Within the data that follows, set down exactly the lines from the one containing "Build this scene" through the one containing "rng = np.random.default_rng(7)", both ends included.

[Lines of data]
****************

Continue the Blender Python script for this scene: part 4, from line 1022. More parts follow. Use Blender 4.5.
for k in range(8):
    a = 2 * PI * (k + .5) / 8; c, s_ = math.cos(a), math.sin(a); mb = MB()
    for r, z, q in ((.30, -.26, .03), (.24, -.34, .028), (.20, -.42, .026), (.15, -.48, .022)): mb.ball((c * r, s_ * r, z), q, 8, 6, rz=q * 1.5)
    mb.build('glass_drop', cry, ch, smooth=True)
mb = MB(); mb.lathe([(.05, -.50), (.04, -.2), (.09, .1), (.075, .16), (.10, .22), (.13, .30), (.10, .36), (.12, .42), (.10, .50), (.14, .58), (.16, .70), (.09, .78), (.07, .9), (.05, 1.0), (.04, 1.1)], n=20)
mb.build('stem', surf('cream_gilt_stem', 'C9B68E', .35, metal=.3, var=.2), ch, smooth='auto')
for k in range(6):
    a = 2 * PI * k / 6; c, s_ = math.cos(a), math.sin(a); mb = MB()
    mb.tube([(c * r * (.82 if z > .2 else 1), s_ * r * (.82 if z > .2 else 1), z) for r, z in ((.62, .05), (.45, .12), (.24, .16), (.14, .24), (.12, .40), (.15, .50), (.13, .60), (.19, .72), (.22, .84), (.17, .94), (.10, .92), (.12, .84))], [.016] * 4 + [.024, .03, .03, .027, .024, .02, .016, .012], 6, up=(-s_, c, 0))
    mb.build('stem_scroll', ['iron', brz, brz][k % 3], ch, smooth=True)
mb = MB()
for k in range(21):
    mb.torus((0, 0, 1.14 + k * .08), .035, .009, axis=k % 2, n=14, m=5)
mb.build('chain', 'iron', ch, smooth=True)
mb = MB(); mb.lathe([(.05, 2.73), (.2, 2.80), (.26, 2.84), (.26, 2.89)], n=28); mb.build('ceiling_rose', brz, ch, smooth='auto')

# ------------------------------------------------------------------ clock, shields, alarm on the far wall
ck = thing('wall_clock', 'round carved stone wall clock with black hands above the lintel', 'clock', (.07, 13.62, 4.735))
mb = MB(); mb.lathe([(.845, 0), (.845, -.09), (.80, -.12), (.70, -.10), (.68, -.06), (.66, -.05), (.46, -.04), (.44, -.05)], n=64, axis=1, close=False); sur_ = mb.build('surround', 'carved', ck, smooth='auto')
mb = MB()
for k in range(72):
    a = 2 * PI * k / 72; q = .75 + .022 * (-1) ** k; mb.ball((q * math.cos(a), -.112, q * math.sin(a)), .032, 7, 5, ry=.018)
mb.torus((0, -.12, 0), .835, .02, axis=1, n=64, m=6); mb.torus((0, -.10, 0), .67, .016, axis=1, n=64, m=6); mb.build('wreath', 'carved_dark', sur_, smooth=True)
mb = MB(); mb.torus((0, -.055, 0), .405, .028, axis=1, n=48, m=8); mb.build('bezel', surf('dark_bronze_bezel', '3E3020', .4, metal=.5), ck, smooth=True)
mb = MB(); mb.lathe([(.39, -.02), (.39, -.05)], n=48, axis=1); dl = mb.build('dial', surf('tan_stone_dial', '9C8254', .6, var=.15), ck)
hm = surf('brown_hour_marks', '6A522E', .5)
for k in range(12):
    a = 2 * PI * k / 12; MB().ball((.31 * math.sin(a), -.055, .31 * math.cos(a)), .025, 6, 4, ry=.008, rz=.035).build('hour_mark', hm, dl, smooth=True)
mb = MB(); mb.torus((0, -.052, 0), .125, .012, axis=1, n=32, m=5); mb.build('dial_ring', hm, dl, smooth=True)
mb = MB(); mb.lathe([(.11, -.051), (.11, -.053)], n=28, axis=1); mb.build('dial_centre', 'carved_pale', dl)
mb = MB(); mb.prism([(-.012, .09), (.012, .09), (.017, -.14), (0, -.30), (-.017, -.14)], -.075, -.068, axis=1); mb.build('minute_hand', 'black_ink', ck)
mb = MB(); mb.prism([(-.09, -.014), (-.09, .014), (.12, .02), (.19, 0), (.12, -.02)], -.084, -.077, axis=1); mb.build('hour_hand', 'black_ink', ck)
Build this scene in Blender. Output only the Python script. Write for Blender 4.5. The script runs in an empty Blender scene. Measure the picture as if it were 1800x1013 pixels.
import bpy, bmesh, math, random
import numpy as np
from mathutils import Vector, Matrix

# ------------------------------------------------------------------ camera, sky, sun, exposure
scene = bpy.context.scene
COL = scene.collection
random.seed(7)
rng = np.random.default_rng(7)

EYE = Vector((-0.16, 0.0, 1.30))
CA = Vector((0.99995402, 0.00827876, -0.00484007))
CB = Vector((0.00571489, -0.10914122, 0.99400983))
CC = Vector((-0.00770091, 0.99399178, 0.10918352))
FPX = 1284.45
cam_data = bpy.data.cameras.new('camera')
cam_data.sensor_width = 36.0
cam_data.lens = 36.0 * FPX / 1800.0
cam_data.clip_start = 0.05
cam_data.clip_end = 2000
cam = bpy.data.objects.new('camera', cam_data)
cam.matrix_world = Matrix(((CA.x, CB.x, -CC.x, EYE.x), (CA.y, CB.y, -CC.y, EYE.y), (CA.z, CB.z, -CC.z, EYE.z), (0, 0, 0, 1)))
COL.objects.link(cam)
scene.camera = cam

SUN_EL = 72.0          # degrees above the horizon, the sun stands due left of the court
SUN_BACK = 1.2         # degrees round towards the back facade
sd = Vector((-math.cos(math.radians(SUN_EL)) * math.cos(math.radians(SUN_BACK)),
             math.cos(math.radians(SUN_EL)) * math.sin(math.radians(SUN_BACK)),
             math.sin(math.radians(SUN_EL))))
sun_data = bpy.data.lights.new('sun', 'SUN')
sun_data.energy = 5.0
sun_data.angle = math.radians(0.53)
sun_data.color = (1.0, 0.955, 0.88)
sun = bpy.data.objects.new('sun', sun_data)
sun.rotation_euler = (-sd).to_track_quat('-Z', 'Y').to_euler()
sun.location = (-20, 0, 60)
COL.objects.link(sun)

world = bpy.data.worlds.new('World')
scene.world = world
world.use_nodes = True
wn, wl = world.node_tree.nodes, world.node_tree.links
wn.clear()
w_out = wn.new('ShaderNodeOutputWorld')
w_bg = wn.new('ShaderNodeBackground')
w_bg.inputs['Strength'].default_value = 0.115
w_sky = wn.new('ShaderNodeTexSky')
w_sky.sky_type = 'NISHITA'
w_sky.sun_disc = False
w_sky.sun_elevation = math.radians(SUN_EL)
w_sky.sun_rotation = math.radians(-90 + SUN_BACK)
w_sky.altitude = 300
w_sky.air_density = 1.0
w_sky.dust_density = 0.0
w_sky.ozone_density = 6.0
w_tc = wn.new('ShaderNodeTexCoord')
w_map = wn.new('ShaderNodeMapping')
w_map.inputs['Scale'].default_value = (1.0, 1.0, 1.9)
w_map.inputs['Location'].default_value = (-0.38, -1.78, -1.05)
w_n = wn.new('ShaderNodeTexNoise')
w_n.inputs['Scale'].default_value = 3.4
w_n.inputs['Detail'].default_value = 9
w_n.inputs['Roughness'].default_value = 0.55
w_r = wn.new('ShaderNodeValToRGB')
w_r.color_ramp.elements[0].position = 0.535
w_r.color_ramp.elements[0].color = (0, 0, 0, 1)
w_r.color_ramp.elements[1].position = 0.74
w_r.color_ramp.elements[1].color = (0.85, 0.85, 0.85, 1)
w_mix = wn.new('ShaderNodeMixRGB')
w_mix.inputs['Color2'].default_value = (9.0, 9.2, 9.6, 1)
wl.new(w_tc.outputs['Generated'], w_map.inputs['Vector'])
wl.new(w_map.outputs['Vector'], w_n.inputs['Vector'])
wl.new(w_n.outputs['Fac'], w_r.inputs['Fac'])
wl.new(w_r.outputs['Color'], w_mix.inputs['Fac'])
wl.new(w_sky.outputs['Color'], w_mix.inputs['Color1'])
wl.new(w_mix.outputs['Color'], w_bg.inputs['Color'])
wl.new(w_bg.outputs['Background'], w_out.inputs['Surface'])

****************

• [TASK RESULT]
Build this scene in Blender. Output only the Python script. Write for Blender 4.5. The script runs in an empty Blender scene. Measure the picture as if it were 1800x1013 pixels.
import bpy, bmesh, math, random
import numpy as np
from mathutils import Vector, Matrix

# ------------------------------------------------------------------ camera, sky, sun, exposure
scene = bpy.context.scene
COL = scene.collection
random.seed(7)
rng = np.random.default_rng(7)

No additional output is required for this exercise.